As title,
can someone make or add a built in condition to GD for only declared key (or keys) pressed or released, pls.
Sometimes those conditions are really needed, since for example you don’t want any other keys/buttons pressed simultaneously, or unwanted combinations. eg: i want an hadoken with only A button pressed, but if you press all buttons A included the hadoken is triggered anyway…and damn…i don’t want it to happen…this is basic, so in GD i’ve to make Aaaaalll buttons with not keypressed conditions.
So instead to exclude manually other keys it would be great to have such conditions.
It would be great to have them in gamepad extension too. (i know that it can be done by GVAR)
I don’t think is an hard or difficult task…to implement…and it will simplify a lot the code in any game…mostly action/fighting ones
P.s: i forget tha should implement combo too;
eg: Only right and left ecc…
conditions should be called “Only key/s pressed” or something like that
This is a good idea but i’d ask you to look into string variable + the expression “lastkeypressed”
If you wanted to only be able to use one key and no other key, ever, and stop the event execution if another key is pressed, using a variable value that records key inputs (when needed) would reflect those needs. At least, this is what I would use personally.
Again, I don’t disagree in making a specific condition but I would assume what I stated above is more than enough to fill that need(s).
I’d imagine, as long as any other events also use this similar variable check, everything would run with only those specific inputs (single) and no others.
I’m ok with your suggestion,
but when you have a complex combination to make i dunno if it will simplify the problem.
I know there are workarounds, but i step in this issue in so many projects that i decided to go for a request.
In my project i’ve a FSM for some button keypress, but still when you trigger a FSM and don’t want the others you still need to check if the other is not triggered by keypress.or var…Its hard to explain, but…it’s what happened in my game…
eg if you press right to walk – you have a FSM for walk. if you press jump bt—you have FSM for jump…but—if you press right and jump at the same time there is no way to exclude the other if not with a “not keypressed” condition…or a fsm var …that is the same thing
So imagine you have to exclude all your gamepad combinations which include the jump button to just let your character jump…(“cos other buttons do other things”)

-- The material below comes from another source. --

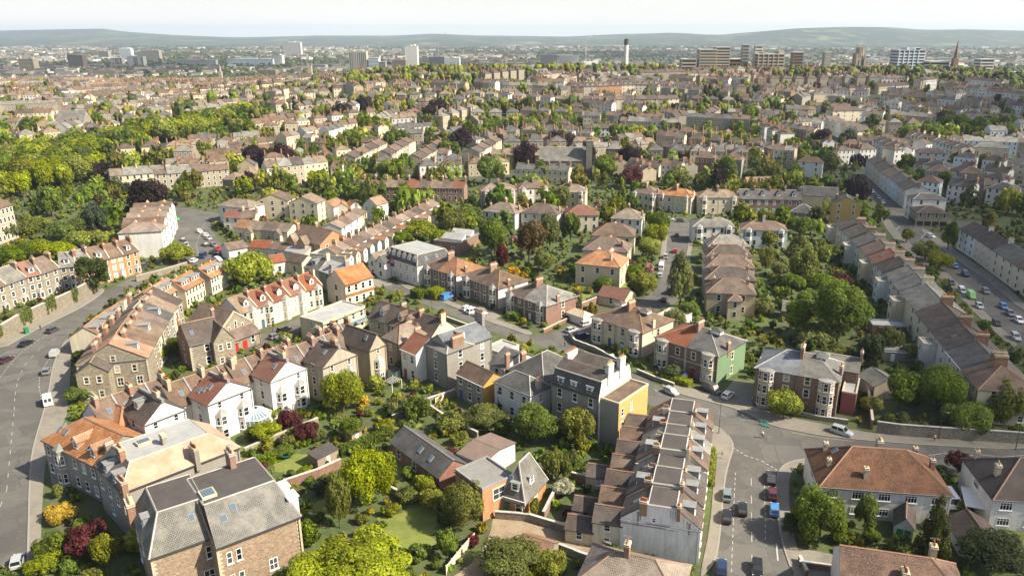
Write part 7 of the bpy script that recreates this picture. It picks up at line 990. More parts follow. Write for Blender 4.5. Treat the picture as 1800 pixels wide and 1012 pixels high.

ofc it works, but imho it will turn the project into a mess…probably i’ve not asked properly the request.
But something that fix this should be added to GD.
I’ve recreated SOTN engine almost fully, and while it works…i spent most of the time to check which key do what, since the built in platform behaviour is made for low profile projects
What you are describing is why finite state machine (FSMs) logic exists, though.
You are supposed to set up each state and only allow the transitions that are valid from that state to go to the other valid states.
You have to do negations in your event logic but only when it applies. This is the basis of fsm and it shouldn’t be possible to have any logical conflicts unless you yourself have implemented them, or aren’t properly isolating your fsm states (eg, sharing state variables across multiple states, or trying to have multiple actions in one state, etc.)
As far as I can find in other engines Ive yested sith (unity, unreal, defold, godot, and now flax) this logical requirement is how it works everywhere else.
The engines cannot automatically"stop" other logic you have set up, you have to build those exclusions into your logic. Otherwise if you have multiple “only this key matters” logic, which takes precedence?
(Also fighting games absolutely require complex finite state machines because combos and special moves have to be accounted for completely separately from a single punch or kick. A defined chained combo in sf2 is like 10 different states because of each branch and required timing)
I may be wrong but i remember GM to works better on this matter, probably cos it was code only, and when you entered a FSM there, there was no way to exit without your input, no matter which key pressed…probably cos there were begin step, and after step,…or as they were called, in GD feels like the engine is reading each step even if youre no telling him to do it
but still i may be wrong,…many years have passed
Unless something is unusual with how you’re setting up your FSM in GDevelop, doing this in GML code is nearly the same.
You set up which actions a single state takes, which states it can transition to, and then the criteria of when it transitions.
Maybe compare what your FSM looks like/how it’s set up to the FSM in the Not-A-Vania example? Each state is segmented into an external event sheet and can only transition to defined other states, exclusions are only for that state’s potential scenarios. The only state that should have dozens of transition conditions is basically the Idle state.